Lui ascoltò tutti finto interessato fino a che un commensale, ultimo del giro, disse: «Il Presidente della Repubblica», suscitando imbarazzo tra i presenti ma non in lui. «È la risposta esatta», commentò il padrone di casa con certezza e tono che rendevano irrevocabile la decisione. In effetti Silvio Berlusconi, tra le tante fortune che ha avuto, non è mai riuscito a incrociare da capo di una maggioranza l'elezione per il Quirinale, a volte per un soffio o una manciata di voti: non nel 1999 (Ciampi), non nel 2006 (Napolitano), non nel 2013 (Napolitano due) non nel 2015 (Mattarella).

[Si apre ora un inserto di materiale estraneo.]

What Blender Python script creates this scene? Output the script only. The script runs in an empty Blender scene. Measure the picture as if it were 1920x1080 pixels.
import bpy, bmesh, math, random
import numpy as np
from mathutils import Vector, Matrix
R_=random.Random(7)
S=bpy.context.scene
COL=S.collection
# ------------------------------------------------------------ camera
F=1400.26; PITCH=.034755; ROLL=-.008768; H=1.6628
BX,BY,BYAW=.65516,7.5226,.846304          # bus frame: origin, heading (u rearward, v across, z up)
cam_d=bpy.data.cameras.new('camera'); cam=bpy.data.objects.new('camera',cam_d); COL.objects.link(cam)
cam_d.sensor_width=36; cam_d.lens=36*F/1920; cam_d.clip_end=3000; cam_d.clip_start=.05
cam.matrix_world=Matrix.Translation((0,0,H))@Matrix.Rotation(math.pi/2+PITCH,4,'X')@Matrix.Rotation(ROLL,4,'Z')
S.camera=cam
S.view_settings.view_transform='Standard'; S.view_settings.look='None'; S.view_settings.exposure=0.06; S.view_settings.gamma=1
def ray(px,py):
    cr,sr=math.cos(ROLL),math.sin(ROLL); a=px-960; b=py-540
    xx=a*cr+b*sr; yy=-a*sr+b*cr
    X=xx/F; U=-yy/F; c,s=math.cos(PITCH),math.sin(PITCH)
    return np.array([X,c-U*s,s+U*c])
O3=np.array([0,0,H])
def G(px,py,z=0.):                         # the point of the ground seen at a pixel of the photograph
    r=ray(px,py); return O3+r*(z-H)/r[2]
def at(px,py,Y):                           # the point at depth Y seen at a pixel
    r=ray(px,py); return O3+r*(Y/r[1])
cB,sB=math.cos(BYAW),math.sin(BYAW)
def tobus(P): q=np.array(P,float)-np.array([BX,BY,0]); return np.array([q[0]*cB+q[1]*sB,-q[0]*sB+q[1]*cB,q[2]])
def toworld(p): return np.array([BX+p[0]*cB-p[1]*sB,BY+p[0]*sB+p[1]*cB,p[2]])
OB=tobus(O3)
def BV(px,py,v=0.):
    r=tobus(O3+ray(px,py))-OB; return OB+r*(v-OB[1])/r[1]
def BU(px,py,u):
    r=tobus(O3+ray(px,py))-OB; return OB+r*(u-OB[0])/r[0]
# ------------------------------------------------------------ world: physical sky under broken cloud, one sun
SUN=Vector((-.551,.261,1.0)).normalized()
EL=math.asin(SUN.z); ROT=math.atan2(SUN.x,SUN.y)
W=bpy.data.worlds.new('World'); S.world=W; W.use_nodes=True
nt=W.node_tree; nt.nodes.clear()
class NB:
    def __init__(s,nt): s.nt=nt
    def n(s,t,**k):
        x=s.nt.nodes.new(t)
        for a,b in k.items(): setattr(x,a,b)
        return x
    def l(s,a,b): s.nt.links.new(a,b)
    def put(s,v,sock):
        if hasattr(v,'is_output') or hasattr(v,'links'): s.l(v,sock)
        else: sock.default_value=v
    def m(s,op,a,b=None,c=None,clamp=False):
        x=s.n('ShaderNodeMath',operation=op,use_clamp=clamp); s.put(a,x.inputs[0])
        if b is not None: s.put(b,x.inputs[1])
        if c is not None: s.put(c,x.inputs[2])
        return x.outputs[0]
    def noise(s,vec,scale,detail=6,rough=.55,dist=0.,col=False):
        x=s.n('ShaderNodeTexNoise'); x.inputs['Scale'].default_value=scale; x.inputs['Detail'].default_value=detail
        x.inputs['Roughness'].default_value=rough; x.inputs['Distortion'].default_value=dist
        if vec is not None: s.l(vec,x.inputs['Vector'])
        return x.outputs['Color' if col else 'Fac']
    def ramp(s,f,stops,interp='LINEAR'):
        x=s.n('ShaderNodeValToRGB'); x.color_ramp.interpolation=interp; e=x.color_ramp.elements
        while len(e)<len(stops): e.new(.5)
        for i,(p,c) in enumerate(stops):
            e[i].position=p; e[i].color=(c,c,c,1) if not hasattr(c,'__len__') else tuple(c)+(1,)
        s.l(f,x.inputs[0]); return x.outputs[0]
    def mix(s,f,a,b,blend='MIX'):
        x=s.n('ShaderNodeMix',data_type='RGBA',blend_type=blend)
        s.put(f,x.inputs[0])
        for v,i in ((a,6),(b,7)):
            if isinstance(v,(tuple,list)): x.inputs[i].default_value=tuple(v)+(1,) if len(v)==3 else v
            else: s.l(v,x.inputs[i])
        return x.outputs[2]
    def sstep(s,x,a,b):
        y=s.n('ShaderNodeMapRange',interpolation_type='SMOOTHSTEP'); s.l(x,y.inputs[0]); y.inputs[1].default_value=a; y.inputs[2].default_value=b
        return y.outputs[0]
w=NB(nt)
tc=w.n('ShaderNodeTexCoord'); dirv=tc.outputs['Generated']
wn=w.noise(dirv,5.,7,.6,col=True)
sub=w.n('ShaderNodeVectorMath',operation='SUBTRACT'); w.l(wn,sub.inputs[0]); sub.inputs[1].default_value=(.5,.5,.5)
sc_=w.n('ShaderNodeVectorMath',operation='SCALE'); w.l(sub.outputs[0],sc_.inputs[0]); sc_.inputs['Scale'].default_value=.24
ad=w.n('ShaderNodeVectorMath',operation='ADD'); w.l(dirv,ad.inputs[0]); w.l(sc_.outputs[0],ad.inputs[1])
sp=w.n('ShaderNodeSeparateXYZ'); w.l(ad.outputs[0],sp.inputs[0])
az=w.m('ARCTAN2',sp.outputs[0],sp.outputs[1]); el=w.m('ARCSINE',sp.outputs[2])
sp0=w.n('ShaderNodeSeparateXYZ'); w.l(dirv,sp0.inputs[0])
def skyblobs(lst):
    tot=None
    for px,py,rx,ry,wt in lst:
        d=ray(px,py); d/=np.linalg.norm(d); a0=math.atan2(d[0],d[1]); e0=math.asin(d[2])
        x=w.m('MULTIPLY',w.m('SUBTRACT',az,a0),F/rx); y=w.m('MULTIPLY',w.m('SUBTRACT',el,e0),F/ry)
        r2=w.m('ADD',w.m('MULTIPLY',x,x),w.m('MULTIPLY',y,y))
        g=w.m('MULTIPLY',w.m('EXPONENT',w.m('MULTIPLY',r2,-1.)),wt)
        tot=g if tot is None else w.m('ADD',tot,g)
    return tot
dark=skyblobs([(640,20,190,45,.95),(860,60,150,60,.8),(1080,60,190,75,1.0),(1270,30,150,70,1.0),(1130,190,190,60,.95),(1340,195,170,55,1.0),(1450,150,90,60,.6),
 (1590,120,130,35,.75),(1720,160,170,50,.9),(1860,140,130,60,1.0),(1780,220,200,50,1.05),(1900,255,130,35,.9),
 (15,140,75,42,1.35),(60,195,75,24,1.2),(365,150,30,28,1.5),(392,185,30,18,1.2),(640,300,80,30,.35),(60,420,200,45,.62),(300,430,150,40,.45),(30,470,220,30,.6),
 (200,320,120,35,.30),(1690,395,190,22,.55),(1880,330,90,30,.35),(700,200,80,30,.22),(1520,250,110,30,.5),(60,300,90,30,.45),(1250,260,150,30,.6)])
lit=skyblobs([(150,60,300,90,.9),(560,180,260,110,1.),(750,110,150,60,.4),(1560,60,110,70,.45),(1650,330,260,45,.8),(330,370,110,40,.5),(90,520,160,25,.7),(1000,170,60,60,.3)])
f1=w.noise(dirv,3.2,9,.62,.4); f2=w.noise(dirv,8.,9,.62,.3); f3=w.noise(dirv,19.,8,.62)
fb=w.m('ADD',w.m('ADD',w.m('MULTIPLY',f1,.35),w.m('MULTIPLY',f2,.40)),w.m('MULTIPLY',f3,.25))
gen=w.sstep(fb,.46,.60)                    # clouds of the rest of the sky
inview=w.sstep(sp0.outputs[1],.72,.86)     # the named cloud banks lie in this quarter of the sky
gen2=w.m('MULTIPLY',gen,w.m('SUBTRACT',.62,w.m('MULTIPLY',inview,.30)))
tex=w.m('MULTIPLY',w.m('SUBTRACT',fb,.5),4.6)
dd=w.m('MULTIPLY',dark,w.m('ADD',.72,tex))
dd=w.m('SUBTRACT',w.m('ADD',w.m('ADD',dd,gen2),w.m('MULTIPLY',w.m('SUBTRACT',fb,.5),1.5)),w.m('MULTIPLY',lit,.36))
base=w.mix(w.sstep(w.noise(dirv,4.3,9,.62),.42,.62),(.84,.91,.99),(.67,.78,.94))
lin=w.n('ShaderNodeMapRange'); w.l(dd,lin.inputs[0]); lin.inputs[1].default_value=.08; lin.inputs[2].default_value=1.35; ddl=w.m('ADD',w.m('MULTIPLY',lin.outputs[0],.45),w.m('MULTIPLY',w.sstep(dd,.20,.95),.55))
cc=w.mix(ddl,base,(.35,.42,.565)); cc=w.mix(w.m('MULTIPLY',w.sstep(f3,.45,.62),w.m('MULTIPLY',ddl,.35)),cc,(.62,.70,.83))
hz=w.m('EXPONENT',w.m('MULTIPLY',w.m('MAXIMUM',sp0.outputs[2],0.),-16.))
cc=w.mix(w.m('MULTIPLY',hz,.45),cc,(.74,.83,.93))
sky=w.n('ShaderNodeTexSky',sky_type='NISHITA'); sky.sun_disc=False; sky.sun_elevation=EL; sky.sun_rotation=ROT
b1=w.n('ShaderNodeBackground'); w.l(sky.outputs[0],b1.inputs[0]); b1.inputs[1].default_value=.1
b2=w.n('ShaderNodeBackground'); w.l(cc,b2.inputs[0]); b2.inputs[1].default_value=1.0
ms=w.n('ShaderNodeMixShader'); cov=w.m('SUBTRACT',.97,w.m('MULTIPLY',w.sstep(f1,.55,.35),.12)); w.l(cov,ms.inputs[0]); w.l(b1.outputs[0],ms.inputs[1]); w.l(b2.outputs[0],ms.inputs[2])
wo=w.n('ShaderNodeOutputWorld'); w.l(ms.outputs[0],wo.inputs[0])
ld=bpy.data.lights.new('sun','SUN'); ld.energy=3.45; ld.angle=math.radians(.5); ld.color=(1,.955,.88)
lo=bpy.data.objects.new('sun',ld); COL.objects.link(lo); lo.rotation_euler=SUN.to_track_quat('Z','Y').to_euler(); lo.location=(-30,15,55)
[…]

Neppure oggi ha una maggioranza sua, né è il leader della coalizione cui appartiene. Ma forse mai come questa volta, paradosso della storia e della logica, in teoria potrebbe farcela.

 

 

 

 

Dopo quella prima volta alla tavolata di Arcore mi è capitato più volte di tornare con lui sull'argomento, anche abbastanza di recente. E ogni volta non gli ho nascosto le mie perplessità - non certo legate alla statura dell'uomo- sul fatto che la cosa sia fattibile. E lui ogni volta mi ha ringraziato perché sostiene che quando un suo collaboratore ritiene impossibile un traguardo che , è nella sua testa è proprio la volta che il sogno si realizza. Racconta che è stato così quando giovane imprenditore convocò i suoi esperti sostenendo che avrebbe costruito la prima moderna città satellite (Milano due), quando spiegò che avrebbe comperato una gloriosa ma scalcinata squadra di calcio per farla diventare la più blasonata del mondo (il Milan), quando partendo da uno scantinato di Milano spiegò il progetto di mettere su la prima televisione nazionale privata che avrebbe fatto concorrenza alla Rai (Mediaset), quando convocò il suo stato maggiore per comunicargli che avrebbe fondato un partito e che di lì a pochi mesi avrebbe vinto le elezioni e sarebbe diventato primo ministro (Forza Italia).

E anche oggi tutti a dire: ma è anziano, ma è malconcio, ma è ancora inguaiato nei tribunali. E lui sornione ascolta e ribatte: «Vero, ma è come quando si elegge il Papa: l'importante è riuscire a entrare nel conclave, una volta lì ci penso io». Lo confermo, il piano esiste, e non solo nella sua testa. Se ne parla, si conta e riconta, si lavora per tenerlo il più possibile lontano da tentazioni e incidenti a costo di farlo apparire come un segregato. Sul progetto con lui, quanto convintamente alla fine lo vedremo, ci sono gli alleati storici Salvini e Meloni, e poi ci sono le mezze promesse di interessamento strappate a Matteo Renzi e forse financo - come lascia intendere Verderami - all'ala contiana dei Cinque Stelle.

 

 

 

 

Con Berlusconi la logica ordinaria non funziona. Lui ha la lucida follia dei visionari. E, cosa non trascurabile, ha pure le capacità da statista che solo chi è in malafede può negargli. Un liberale «sinceramente democratico» più di tanti che si professano tali, sicuramente più di Giorgio Napolitano, salito al Colle nonostante un passato da comunista ortodosso ai tempi di Togliatti e Stalin che lo portò prima a difendere l'invasione sovietica dell'Ungheria del 1956 e poi a benedire l'esilio nei Gulag di Solzenicyn del 1974. Di fronte a queste manovre, in Forza Italia qualcuno storce il naso: «Ecco, il capo pensa solo a se stesso». Razza di stolti, Berlusconi sarebbe il primo Presidente della Repubblica di Centrodestra nella storia della Repubblica, con tutto quello che potrebbe discenderne. Sarebbe dare il senso a una storia politica e culturale di una buona parte del Paese, non so a voi ma a me non sembra poco.